According to a study by Scientific American, the presence of a cell phone can be detrimental to interpersonal relationships” (“The Dangers of Social Media on Marriage and Family”). This article is also confirming how much of a distraction social media can be. It affects our relationships because we are so easily distracted by it. When one goes to a restaurant and looks around we see people on their phones instead of talking to others at their table, you sit down to eat dinner with your family and you are most likely checking your phone, and parents these days distract their own kids with social media so they don’t misbehave. Social media causes us to socialize less, but it also is easy to miscommunicate with others.
Communicating on social media is hard because you may not fully understand a person. It’s so easy to misinterpret and misunderstand someone’s actual intentions and meaning to the message, because through text it may sound like something else. What we say in person is a lot different than what we say through text message. Not only do we text differently than we speak, but you can’t hear our tone of voice or see the body language one gives out and the eye contact they use. So, when you say the same thing in real life and through text, you may interpret a message differently then, what you would in person.
Personally, I have had a lot of people misinterpret my text. I have had friends take a message that was meant in a nice tone and interpret it as if I was trying to argue or as if I was mad. I have had this happen so many times that when someone is trying to argue with me I will not do it over text because I know they are going to take my words the wrong way. I have found that my arguments have been solved way faster in person or on a phone call then it was over text. Not only does social media make it hard to understand a person’s intentions, but it also alters the way an individual speaks.
In the article Effects of Social Media on Communication Skills, Professor Chetan R. Bhamare states, “Another impairment of communication skills caused by the extensive use of social media platform is the impoverishment of language. Using messengers’ people often use shortened versions of words in order to type and deliver their messages as quickly as possible” (Bahamare).
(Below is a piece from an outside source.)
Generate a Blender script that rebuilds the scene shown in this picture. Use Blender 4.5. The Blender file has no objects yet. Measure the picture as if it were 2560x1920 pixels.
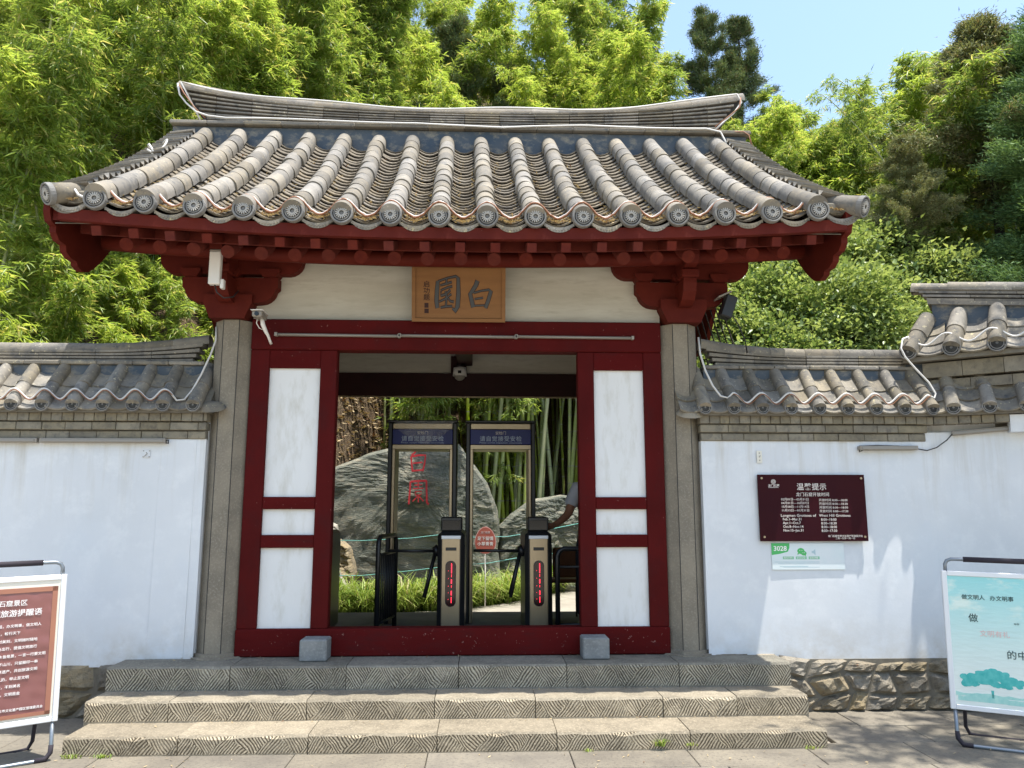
import bpy, math, random
import numpy as np
from mathutils import Vector, Matrix, Euler
random.seed(7); rng=np.random.default_rng(7)
R=math.radians; PI=math.pi
S=bpy.context.scene; COL=S.collection
# ------------------------------------------------------------------ camera, world, sun, exposure
cd=bpy.data.cameras.new('camera'); cam=bpy.data.objects.new('camera',cd); COL.objects.link(cam)
cd.sensor_width=36; cd.lens=27.05; cd.clip_start=.05; cd.clip_end=2000
cam.location=(.2,-6.44,1.6); cam.rotation_euler=(R(99.2),0,R(-2.3)); S.camera=cam
SUNV=Vector((.20,-.125,1)).normalized()
W=bpy.data.worlds.new('World'); S.world=W; W.use_nodes=True
nt=W.node_tree; bg=nt.nodes['Background']; sk=nt.nodes.new('ShaderNodeTexSky')
sk.sky_type='NISHITA'; sk.sun_disc=False; sk.sun_elevation=math.asin(SUNV.z); sk.sun_rotation=math.atan2(SUNV.x,SUNV.y)
sk.air_density=1.5; sk.dust_density=2.2; sk.ozone_density=3.2
nt.links.new(sk.outputs[0],bg.inputs[0]); bg.inputs[1].default_value=.15
sl=bpy.data.lights.new('sun','SUN'); sl.energy=4.1; sl.angle=R(.53); sl.color=(1,.95,.87)
so=bpy.data.objects.new('sun',sl); COL.objects.link(so); so.location=(4,-4,20)
so.rotation_euler=SUNV.to_track_quat('Z','Y').to_euler()
S.view_settings.view_transform='Standard'; S.view_settings.look='None'; S.view_settings.gamma=1
S.view_settings.use_curve_mapping=False; S.view_settings.exposure=1.0
S.render.engine='CYCLES'; S.cycles.max_bounces=7; S.cycles.diffuse_bounces=4; S.cycles.transparent_max_bounces=8
S.cycles.transmission_bounces=5; S.cycles.glossy_bounces=3; S.cycles.caustics_reflective=False; S.cycles.caustics_refractive=False
S.cycles.use_denoising=True

# ------------------------------------------------------------------ mesh helpers
class MB:
    def __init__(s): s.v=[]; s.f=[]; s.sm=[]
    def add(s,vs,fs,smooth=False):
        o=len(s.v); s.v+= [tuple(v) for v in vs]; s.f+=[tuple(i+o for i in f) for f in fs]; s.sm+=[smooth]*len(fs); return s
    def box(s,x0,x1,y0,y1,z0,z1,c=0.0,m=None):
        x0,x1=sorted((x0,x1)); y0,y1=sorted((y0,y1)); z0,z1=sorted((z0,z1))
        c=min(c,(x1-x0)/2.2,(y1-y0)/2.2,(z1-z0)/2.2)
        if c<=0:
            vs=[(x,y,z) for z in (z0,z1) for y in (y0,y1) for x in (x0,x1)]
            fs=[(0,2,3,1),(4,5,7,6),(0,1,5,4),(2,6,7,3),(0,4,6,2),(1,3,7,5)]
        else:
            vs=[];idx={}
            for i,(x,sx) in enumerate(((x0,1),(x1,-1))):
                for j,(y,sy) in enumerate(((y0,1),(y1,-1))):
                    for k,(z,sz) in enumerate(((z0,1),(z1,-1))):
                        for a in range(3):
                            idx[i,j,k,a]=len(vs)
                            vs.append((x+(sx*c if a!=0 else 0),y+(sy*c if a!=1 else 0),z+(sz*c if a!=2 else 0)))
            g=lambda i,j,k,a: idx[i,j,k,a]
            fs=[]
            for i in (0,1):
                fs.append([g(i,0,0,0),g(i,0,1,0),g(i,1,1,0),g(i,1,0,0)][::(1 if i==0 else -1)])
                fs.append([g(0,i,0,1),g(1,i,0,1),g(1,i,1,1),g(0,i,1,1)][::(1 if i==0 else -1)])
                fs.append([g(0,0,i,2),g(0,1,i,2),g(1,1,i,2),g(1,0,i,2)][::(1 if i==0 else -1)])
            for j in (0,1):
                for k in (0,1):
                    fs.append([g(0,j,k,1),g(1,j,k,1),g(1,j,k,2),g(0,j,k,2)][::(1 if j!=k else -1)])
                    fs.append([g(j,0,k,0),g(j,1,k,0),g(j,1,k,2),g(j,0,k,2)][::(1 if j==k else -1)])
                    fs.append([g(j,k,0,0),g(j,k,1,0),g(j,k,1,1),g(j,k,0,1)][::(1 if j!=k else -1)])
            for i in (0,1):
                for j in (0,1):
                    for k in (0,1):
                        fs.append([g(i,j,k,0),g(i,j,k,1),g(i,j,k,2)][::(1 if (i+j+k)%2==0 else -1)])
        if m is not None: vs=[m@Vector(v) for v in vs]
        return s.add(vs,fs)
    def tube(s,pts,r,n=8,caps=True,smooth=True):
        pts=[Vector(p) for p in pts]; N=len(pts); rs=r if hasattr(r,'__len__') else [r]*N
        t0=(pts[1]-pts[0]).normalized(); up=Vector((0,0,1)) if abs(t0.z)<.9 else Vector((1,0,0))
        a=t0.cross(up).normalized(); vs=[]
        for i,p in enumerate(pts):
            t=(pts[min(i+1,N-1)]-pts[max(i-1,0)]).normalized()
            a=(a-t*a.dot(t)).normalized(); b=t.cross(a)
            for k in range(n):
                q=2*PI*k/n; vs.append(p+(a*math.cos(q)+b*math.sin(q))*rs[i])
        fs=[(i*n+k,i*n+(k+1)%n,(i+1)*n+(k+1)%n,(i+1)*n+k) for i in range(N-1) for k in range(n)]
        s.add(vs,fs,smooth)
        if caps:
            o=len(s.v)-len(vs); s.f.append(tuple(range(o,o+n))[::-1]); s.f.append(tuple(range(o+(N-1)*n,o+N*n))); s.sm+=[False]*2
        return s
    def prism(s,poly,axis,a,b):
        """poly of 2D points; axis 'x': (y,z), 'y': (x,z), 'z': (x,y)"""
        f={'x':lambda p,t:(t,p[0],p[1]),'y':lambda p,t:(p[0],t,p[1]),'z':lambda p,t:(p[0],p[1],t)}[axis]
        n=len(poly); vs=[f(p,a) for p in poly]+[f(p,b) for p in poly]
        fs=[tuple(range(n)),tuple(range(2*n-1,n-1,-1))]+[(i,i+n,(i+1)%n+n,(i+1)%n) for i in range(n)]
        return s.add(vs,fs)
    def lathe(s,prof,n=20,m=None,smooth=False,closed=True):
        vs=[];k=len(prof)
        for i in range(n):
            q=2*PI*i/n
            for r,z in prof: vs.append((r*math.cos(q),r*math.sin(q),z))
        if m is not None: vs=[m@Vector(v) for v in vs]
        fs=[(i*k+j,((i+1)%n)*k+j,((i+1)%n)*k+j+1,i*k+j+1) for i in range(n) for j in range(k-1)]
        s.add(vs,fs,smooth)
        return s
    def mesh(s,name,mat,fix=True):
        me=bpy.data.meshes.new(name); me.from_pydata(s.v,[],s.f)
        me.polygons.foreach_set('use_smooth',s.sm)
        if fix:
            import bmesh
            bm=bmesh.new(); bm.from_mesh(me); bmesh.ops.recalc_face_normals(bm,faces=bm.faces); bm.to_mesh(me); bm.free()
        if mat: me.materials.append(mat)
        return me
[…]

This article is stating that social media decreases the quality of interpersonal communication. This affects us because in our work relationships we often might forget to communicate “professionally”. Often if an employer hears you communicate unprofessionally they might not hire you or even fire you.
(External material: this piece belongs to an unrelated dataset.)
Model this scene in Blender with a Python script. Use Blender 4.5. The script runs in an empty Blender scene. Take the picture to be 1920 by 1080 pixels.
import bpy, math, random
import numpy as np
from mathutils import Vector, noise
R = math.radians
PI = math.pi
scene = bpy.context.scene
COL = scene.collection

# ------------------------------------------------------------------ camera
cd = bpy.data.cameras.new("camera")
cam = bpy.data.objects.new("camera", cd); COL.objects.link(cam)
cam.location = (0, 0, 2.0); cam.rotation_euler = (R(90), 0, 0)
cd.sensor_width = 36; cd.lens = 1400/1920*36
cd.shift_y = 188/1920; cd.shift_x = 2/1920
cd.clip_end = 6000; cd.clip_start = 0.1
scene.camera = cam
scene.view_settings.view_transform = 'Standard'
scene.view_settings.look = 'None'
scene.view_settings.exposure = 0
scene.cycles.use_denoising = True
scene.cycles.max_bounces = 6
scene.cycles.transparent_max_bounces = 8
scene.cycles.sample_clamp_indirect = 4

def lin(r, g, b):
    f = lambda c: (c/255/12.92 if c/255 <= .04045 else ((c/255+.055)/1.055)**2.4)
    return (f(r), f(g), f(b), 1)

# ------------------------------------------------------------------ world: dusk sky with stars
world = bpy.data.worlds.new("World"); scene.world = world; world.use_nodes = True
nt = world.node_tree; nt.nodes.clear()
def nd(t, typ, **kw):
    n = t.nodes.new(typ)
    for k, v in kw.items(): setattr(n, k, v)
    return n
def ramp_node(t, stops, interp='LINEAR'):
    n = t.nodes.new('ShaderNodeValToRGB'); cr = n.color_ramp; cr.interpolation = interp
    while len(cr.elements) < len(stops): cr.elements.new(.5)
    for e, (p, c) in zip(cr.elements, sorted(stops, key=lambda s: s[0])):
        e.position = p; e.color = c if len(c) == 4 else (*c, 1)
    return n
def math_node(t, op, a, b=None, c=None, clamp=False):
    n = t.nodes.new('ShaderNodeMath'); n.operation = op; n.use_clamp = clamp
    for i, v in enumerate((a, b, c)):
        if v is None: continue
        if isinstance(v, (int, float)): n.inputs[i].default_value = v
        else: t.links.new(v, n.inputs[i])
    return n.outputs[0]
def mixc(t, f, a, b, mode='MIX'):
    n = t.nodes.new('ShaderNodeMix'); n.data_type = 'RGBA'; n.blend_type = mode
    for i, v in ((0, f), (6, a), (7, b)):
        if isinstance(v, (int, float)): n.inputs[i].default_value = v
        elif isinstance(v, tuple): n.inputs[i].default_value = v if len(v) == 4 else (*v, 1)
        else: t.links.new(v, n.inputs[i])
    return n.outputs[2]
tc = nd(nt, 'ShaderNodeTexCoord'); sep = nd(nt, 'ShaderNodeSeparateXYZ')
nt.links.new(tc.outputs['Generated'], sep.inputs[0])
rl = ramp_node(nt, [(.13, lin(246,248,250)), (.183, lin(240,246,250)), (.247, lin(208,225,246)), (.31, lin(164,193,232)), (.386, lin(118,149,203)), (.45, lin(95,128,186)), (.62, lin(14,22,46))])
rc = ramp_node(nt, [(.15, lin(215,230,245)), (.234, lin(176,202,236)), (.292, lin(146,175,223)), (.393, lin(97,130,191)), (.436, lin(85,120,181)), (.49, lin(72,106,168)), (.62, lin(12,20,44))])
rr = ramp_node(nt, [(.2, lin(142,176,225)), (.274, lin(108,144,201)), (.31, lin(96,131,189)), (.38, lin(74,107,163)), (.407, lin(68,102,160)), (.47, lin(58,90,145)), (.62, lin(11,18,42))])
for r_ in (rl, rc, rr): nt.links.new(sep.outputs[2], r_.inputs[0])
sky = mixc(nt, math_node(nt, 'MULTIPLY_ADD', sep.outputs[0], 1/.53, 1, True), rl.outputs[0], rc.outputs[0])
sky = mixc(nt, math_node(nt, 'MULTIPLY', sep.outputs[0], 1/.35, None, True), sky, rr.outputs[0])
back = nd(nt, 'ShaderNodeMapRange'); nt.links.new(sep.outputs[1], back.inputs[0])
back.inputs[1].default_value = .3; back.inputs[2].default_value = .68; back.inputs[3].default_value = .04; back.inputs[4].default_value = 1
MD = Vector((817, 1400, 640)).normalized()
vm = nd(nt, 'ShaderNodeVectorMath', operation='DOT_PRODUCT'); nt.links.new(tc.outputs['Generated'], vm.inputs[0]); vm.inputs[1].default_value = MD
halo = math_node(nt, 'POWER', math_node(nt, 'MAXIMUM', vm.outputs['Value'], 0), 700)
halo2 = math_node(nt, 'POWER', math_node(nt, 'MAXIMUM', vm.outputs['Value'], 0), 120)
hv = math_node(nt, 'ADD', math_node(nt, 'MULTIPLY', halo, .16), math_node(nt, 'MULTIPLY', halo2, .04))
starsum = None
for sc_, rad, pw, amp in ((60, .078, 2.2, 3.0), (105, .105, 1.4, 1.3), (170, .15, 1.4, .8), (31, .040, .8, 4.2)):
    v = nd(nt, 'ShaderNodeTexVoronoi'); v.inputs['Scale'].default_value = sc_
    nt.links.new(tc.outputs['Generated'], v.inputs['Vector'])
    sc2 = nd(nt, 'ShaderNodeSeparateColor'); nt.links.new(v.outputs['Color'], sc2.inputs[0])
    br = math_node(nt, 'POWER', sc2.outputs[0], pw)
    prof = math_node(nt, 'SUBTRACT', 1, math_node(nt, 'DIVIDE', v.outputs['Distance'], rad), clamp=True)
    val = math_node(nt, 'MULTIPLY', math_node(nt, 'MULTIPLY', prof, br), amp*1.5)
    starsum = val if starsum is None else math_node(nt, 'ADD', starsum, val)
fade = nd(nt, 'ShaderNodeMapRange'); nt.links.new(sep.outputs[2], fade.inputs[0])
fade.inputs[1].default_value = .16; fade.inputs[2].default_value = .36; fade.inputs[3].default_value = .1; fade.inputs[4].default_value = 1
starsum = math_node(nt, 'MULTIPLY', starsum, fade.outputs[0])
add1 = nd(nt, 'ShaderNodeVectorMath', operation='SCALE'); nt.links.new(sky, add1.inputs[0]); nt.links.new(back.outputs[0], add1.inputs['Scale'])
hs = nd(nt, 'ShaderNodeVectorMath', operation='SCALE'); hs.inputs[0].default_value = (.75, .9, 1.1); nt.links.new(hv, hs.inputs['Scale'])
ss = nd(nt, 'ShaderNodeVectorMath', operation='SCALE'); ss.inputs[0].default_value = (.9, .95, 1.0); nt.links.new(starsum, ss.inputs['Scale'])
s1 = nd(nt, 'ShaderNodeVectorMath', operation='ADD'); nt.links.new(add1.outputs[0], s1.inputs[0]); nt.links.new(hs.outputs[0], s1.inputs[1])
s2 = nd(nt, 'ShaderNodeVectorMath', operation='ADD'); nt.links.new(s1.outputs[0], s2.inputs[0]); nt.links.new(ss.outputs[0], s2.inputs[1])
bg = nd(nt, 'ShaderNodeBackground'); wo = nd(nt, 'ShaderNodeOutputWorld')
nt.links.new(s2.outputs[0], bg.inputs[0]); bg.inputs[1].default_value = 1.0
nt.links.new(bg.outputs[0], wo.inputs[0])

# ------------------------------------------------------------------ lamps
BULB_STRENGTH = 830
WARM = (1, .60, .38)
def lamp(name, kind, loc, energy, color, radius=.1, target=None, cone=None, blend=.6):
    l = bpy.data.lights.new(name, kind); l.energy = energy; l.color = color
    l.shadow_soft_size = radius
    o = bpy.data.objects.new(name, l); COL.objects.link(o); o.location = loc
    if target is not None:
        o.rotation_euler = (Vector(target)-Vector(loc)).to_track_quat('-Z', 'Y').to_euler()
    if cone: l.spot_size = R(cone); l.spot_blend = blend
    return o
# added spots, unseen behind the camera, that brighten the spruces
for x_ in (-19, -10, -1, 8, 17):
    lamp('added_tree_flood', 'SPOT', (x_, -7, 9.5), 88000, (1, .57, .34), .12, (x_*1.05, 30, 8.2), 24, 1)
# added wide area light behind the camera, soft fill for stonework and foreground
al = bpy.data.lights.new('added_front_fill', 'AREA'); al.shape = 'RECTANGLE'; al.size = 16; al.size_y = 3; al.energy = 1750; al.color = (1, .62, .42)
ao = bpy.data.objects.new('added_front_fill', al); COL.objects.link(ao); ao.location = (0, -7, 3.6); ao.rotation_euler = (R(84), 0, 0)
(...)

In the article, A New More Rigorous Study Confirms: The More You Use Facebook, the Worse You Feel Professors Nicholas A. Christakis and Holly B. Shakya claims, “While screen time in general can be problematic, the tricky thing about social media is that while we are using it, we get the impression that we are engaging in meaningful social interaction” (Christakis and Shakya). This article is claiming that social media makes us feel like we are being social when we are really not being social at all. Overall, social media takes away from our communication skills because it causes us to communicate with “slang”. It is easy to misunderstand and miscommunicate with people on our phones, but social media can also cause depression in individuals.
Most importantly, social media can cause depression which causes people to distance themselves from others when they feel depressed. There are many reasons for one to get depressed from social media. Cyberbullying is a way for one to intimidate, threaten or humiliate another individual without being discovered. Although it should not be done, it is easier to threaten others or just simply put someone else down behind a screen then, it is to do in person. Are Social Networking Sites Good for Our Society? has shown that 52% of students have reported being a victim of cyberbullying, and about 40% of students have cyberbullied (“Are Social Networking Sites Good for Our Society?”). Social media is the easiest way to humiliate or put someone down.
I believe the most damaging apps that can cause depression are Twitter, Snapchat and Instagram. Twitter is a place that people express their constant opinions/thoughts. Snapchat is a very popular app where kids photograph what they do throughout the day. Instagram is a place where people post images of themselves and others scroll and either “like” or comment on the picture you posted. As you can imagine this can cause one to feel depressed and self-conscious about their own body. When one post images of themselves and they don’t get as many “likes” or comments then they begin to feel depressed. Body shaming is also caused by social media apps like Instagram.
I always see girls trying to outdo one another. Markham Heid stated in the article, We Need to Talk About Kids and Smartphones “between 2010 and 2016 the number of adolescents who experienced at least one major depressive episode leaped by 60%…34% were more likely to have at least one suicide-related behavior including feeling hopeless or seriously considered suicide” (Heid 44). Most adolescents escape from their depression and problems through social media. It is easily accessible and may seem like an easy way to become engrossed in something else to distract oneself, but this can be even more unhealthy. For example, Twitter is a simple and fast way for millions of people to voice what they are feeling and thinking to the public. While this may seem beneficial, it in fact, can do more harm than good.
When a tragedy occurs, social media blows up with posts about the event that occurred, and when this happens moods of social network users go on the decline. Everyone feeds into each other’s posts and as a result, more people become saddened and affected which causes them to post unhappy thoughts. Popular accounts on twitter get thousands of favorites and retweets at a time when they tweet about being depressed. This makes it seem like it is “cool” to have depression and causes those who already have it to feel that being depressed is a normal mentality to have. Thus, social media negatively affects Americans by causing depression.
In conclusion, social media is and will continue to be harmful to relationships unless something is done. The power it has over people is dangerous and often goes unnoticed. Despite social media being a great source of communication, social media ultimately hurts individuals for many reasons. Social media is known to cause trust issues in relationships because it makes it easy for others to cheat or hide behind screens. Next, social media can cause individuals to have less face-to-face interactions. Additionally, social media causes misunderstandings throughout communication.
Lastly, it can cause people to distance themselves from others. In order to make social media a little more positive, everyone should minimize their phone usage and communicate more with others. Imagine if people just cut one hour of their phone usage each day, people might actually start to talk to one another. Otherwise, if there are no regulations or limitations on social media, social media will continue to affect us more and more. People need to change the destructive patterns of social media use before it destroys society. The fast, easy access to information that is supposed to be beneficial to society is actually detrimental to society because social media is taking over our world.